* [Direction]
Reproduce the listing below verbatim.

* [Given data]
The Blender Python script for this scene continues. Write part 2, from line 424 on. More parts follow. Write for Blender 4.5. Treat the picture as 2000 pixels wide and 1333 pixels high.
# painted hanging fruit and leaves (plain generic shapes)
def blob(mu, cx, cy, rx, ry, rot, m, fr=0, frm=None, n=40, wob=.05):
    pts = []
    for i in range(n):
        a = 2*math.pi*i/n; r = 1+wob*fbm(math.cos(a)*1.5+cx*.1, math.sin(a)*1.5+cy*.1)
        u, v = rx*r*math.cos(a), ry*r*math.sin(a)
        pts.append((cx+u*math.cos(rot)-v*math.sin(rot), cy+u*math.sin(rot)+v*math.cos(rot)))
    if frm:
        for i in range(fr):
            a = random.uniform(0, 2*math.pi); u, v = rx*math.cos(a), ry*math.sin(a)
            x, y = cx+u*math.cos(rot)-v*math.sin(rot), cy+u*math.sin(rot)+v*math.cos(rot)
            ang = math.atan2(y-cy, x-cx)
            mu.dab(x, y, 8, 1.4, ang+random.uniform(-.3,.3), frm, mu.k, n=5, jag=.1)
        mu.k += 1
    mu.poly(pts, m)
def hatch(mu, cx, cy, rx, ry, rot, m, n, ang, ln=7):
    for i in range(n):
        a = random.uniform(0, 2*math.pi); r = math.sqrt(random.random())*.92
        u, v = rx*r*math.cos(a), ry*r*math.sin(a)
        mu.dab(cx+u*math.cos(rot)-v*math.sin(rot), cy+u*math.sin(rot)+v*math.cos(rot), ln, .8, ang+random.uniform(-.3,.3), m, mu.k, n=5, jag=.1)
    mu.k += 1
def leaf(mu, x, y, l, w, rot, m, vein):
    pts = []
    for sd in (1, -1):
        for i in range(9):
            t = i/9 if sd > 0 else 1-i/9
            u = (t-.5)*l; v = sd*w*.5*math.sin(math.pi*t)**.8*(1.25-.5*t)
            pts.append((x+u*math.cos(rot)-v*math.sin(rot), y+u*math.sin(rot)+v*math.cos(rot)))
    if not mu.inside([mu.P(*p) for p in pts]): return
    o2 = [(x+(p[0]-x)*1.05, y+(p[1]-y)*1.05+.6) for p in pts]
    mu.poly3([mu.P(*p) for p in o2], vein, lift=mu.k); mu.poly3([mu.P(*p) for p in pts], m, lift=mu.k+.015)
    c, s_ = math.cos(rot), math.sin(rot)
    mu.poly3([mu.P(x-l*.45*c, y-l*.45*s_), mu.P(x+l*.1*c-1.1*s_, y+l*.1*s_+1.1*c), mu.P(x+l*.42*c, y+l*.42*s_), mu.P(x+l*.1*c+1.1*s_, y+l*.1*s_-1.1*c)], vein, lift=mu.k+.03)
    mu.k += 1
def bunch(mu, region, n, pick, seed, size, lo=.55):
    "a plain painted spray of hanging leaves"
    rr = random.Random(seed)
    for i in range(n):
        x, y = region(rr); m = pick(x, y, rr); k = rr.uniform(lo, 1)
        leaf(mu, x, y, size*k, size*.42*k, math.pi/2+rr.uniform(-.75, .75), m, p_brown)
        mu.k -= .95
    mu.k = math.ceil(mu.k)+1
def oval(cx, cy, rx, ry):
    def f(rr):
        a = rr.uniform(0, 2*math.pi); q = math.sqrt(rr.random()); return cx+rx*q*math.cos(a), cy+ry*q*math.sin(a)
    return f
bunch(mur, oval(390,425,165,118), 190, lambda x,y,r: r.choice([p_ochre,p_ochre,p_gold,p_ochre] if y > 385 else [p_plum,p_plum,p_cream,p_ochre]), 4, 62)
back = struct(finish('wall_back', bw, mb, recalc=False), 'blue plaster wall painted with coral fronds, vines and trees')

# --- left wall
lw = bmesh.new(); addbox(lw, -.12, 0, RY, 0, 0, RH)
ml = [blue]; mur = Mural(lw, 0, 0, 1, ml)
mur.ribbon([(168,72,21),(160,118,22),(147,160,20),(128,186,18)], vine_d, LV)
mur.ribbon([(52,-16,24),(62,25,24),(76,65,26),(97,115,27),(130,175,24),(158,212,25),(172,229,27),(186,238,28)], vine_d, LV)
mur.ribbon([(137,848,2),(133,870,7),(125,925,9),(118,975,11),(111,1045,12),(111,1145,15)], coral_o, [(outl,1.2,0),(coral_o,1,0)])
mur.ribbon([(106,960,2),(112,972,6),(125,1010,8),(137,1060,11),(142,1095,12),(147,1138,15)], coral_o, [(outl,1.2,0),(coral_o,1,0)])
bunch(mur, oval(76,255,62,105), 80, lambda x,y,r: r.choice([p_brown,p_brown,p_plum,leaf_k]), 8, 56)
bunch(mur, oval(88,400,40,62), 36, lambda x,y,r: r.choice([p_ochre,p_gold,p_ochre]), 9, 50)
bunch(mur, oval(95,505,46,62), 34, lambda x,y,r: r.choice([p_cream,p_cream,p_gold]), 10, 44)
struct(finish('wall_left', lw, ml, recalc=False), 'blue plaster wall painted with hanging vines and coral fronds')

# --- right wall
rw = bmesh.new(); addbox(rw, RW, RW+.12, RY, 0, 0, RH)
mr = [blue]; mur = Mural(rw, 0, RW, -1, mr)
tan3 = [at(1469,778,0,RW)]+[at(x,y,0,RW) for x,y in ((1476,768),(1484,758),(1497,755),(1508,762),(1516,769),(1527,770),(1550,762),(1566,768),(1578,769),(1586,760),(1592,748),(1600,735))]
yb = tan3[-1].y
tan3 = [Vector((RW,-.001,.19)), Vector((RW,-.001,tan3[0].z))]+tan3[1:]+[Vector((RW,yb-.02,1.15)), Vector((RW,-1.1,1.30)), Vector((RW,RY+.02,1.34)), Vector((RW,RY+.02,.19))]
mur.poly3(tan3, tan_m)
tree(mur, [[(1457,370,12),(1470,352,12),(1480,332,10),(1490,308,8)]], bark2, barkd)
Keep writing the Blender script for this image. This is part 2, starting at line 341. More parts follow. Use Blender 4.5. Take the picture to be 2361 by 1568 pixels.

* [Correct result]
The Blender Python script for this scene continues. Write part 2, from line 424 on. More parts follow. Write for Blender 4.5. Treat the picture as 2000 pixels wide and 1333 pixels high.
# painted hanging fruit and leaves (plain generic shapes)
def blob(mu, cx, cy, rx, ry, rot, m, fr=0, frm=None, n=40, wob=.05):
    pts = []
    for i in range(n):
        a = 2*math.pi*i/n; r = 1+wob*fbm(math.cos(a)*1.5+cx*.1, math.sin(a)*1.5+cy*.1)
        u, v = rx*r*math.cos(a), ry*r*math.sin(a)
        pts.append((cx+u*math.cos(rot)-v*math.sin(rot), cy+u*math.sin(rot)+v*math.cos(rot)))
    if frm:
        for i in range(fr):
            a = random.uniform(0, 2*math.pi); u, v = rx*math.cos(a), ry*math.sin(a)
            x, y = cx+u*math.cos(rot)-v*math.sin(rot), cy+u*math.sin(rot)+v*math.cos(rot)
            ang = math.atan2(y-cy, x-cx)
            mu.dab(x, y, 8, 1.4, ang+random.uniform(-.3,.3), frm, mu.k, n=5, jag=.1)
        mu.k += 1
    mu.poly(pts, m)
def hatch(mu, cx, cy, rx, ry, rot, m, n, ang, ln=7):
    for i in range(n):
        a = random.uniform(0, 2*math.pi); r = math.sqrt(random.random())*.92
        u, v = rx*r*math.cos(a), ry*r*math.sin(a)
        mu.dab(cx+u*math.cos(rot)-v*math.sin(rot), cy+u*math.sin(rot)+v*math.cos(rot), ln, .8, ang+random.uniform(-.3,.3), m, mu.k, n=5, jag=.1)
    mu.k += 1
def leaf(mu, x, y, l, w, rot, m, vein):
    pts = []
    for sd in (1, -1):
        for i in range(9):
            t = i/9 if sd > 0 else 1-i/9
            u = (t-.5)*l; v = sd*w*.5*math.sin(math.pi*t)**.8*(1.25-.5*t)
            pts.append((x+u*math.cos(rot)-v*math.sin(rot), y+u*math.sin(rot)+v*math.cos(rot)))
    if not mu.inside([mu.P(*p) for p in pts]): return
    o2 = [(x+(p[0]-x)*1.05, y+(p[1]-y)*1.05+.6) for p in pts]
    mu.poly3([mu.P(*p) for p in o2], vein, lift=mu.k); mu.poly3([mu.P(*p) for p in pts], m, lift=mu.k+.015)
    c, s_ = math.cos(rot), math.sin(rot)
    mu.poly3([mu.P(x-l*.45*c, y-l*.45*s_), mu.P(x+l*.1*c-1.1*s_, y+l*.1*s_+1.1*c), mu.P(x+l*.42*c, y+l*.42*s_), mu.P(x+l*.1*c+1.1*s_, y+l*.1*s_-1.1*c)], vein, lift=mu.k+.03)
    mu.k += 1
def bunch(mu, region, n, pick, seed, size, lo=.55):
    "a plain painted spray of hanging leaves"
    rr = random.Random(seed)
    for i in range(n):
        x, y = region(rr); m = pick(x, y, rr); k = rr.uniform(lo, 1)
        leaf(mu, x, y, size*k, size*.42*k, math.pi/2+rr.uniform(-.75, .75), m, p_brown)
        mu.k -= .95
    mu.k = math.ceil(mu.k)+1
def oval(cx, cy, rx, ry):
    def f(rr):
        a = rr.uniform(0, 2*math.pi); q = math.sqrt(rr.random()); return cx+rx*q*math.cos(a), cy+ry*q*math.sin(a)
    return f
bunch(mur, oval(390,425,165,118), 190, lambda x,y,r: r.choice([p_ochre,p_ochre,p_gold,p_ochre] if y > 385 else [p_plum,p_plum,p_cream,p_ochre]), 4, 62)
back = struct(finish('wall_back', bw, mb, recalc=False), 'blue plaster wall painted with coral fronds, vines and trees')

# --- left wall
lw = bmesh.new(); addbox(lw, -.12, 0, RY, 0, 0, RH)
ml = [blue]; mur = Mural(lw, 0, 0, 1, ml)
mur.ribbon([(168,72,21),(160,118,22),(147,160,20),(128,186,18)], vine_d, LV)
mur.ribbon([(52,-16,24),(62,25,24),(76,65,26),(97,115,27),(130,175,24),(158,212,25),(172,229,27),(186,238,28)], vine_d, LV)
mur.ribbon([(137,848,2),(133,870,7),(125,925,9),(118,975,11),(111,1045,12),(111,1145,15)], coral_o, [(outl,1.2,0),(coral_o,1,0)])
mur.ribbon([(106,960,2),(112,972,6),(125,1010,8),(137,1060,11),(142,1095,12),(147,1138,15)], coral_o, [(outl,1.2,0),(coral_o,1,0)])
bunch(mur, oval(76,255,62,105), 80, lambda x,y,r: r.choice([p_brown,p_brown,p_plum,leaf_k]), 8, 56)
bunch(mur, oval(88,400,40,62), 36, lambda x,y,r: r.choice([p_ochre,p_gold,p_ochre]), 9, 50)
bunch(mur, oval(95,505,46,62), 34, lambda x,y,r: r.choice([p_cream,p_cream,p_gold]), 10, 44)
struct(finish('wall_left', lw, ml, recalc=False), 'blue plaster wall painted with hanging vines and coral fronds')

# --- right wall
rw = bmesh.new(); addbox(rw, RW, RW+.12, RY, 0, 0, RH)
mr = [blue]; mur = Mural(rw, 0, RW, -1, mr)
tan3 = [at(1469,778,0,RW)]+[at(x,y,0,RW) for x,y in ((1476,768),(1484,758),(1497,755),(1508,762),(1516,769),(1527,770),(1550,762),(1566,768),(1578,769),(1586,760),(1592,748),(1600,735))]
yb = tan3[-1].y
tan3 = [Vector((RW,-.001,.19)), Vector((RW,-.001,tan3[0].z))]+tan3[1:]+[Vector((RW,yb-.02,1.15)), Vector((RW,-1.1,1.30)), Vector((RW,RY+.02,1.34)), Vector((RW,RY+.02,.19))]
mur.poly3(tan3, tan_m)
tree(mur, [[(1457,370,12),(1470,352,12),(1480,332,10),(1490,308,8)]], bark2, barkd)
Keep writing the Blender script for this image. This is part 2, starting at line 341. More parts follow. Use Blender 4.5. Take the picture to be 2361 by 1568 pixels.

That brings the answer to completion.